### TASK BRIEF
Every line that holds the string "objects" is to be identified and copied.

### INFORMATION SHOWN

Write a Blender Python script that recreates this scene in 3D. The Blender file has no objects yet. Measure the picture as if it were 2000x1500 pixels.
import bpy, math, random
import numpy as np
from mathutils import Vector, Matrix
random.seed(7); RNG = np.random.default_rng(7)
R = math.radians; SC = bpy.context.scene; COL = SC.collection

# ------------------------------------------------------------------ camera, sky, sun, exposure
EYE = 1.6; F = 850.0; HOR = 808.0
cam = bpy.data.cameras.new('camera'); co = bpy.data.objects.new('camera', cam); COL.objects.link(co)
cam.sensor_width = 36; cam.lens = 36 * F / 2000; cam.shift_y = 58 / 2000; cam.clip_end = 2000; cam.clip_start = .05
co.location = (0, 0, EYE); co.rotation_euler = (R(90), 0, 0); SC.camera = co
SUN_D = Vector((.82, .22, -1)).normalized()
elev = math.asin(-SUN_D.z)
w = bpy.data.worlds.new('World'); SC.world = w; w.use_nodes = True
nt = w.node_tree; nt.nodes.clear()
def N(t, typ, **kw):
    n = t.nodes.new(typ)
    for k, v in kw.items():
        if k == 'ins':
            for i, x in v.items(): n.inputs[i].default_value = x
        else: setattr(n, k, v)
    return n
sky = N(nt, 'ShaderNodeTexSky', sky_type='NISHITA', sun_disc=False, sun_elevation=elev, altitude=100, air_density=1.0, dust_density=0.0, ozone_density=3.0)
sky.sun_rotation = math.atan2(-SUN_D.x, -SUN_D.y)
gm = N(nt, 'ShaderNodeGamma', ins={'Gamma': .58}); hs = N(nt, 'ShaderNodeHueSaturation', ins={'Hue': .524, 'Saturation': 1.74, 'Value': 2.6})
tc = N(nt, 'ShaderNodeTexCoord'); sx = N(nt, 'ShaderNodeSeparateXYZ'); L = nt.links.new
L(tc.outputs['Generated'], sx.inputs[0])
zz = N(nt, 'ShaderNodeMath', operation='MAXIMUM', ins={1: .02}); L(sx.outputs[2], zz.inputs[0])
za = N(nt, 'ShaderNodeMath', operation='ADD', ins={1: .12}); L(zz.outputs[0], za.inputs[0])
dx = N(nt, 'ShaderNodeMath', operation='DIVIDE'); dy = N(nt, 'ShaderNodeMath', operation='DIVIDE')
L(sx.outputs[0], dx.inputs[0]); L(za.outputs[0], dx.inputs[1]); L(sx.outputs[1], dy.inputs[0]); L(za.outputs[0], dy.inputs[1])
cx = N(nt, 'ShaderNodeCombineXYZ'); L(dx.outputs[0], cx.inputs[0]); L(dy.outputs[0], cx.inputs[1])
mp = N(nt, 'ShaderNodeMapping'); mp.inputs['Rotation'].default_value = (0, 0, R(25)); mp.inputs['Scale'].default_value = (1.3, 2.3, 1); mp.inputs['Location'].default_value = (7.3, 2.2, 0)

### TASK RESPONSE
Write a Blender Python script that recreates this scene in 3D. The Blender file has no objects yet. Measure the picture as if it were 2000x1500 pixels.
cam = bpy.data.cameras.new('camera'); co = bpy.data.objects.new('camera', cam); COL.objects.link(co)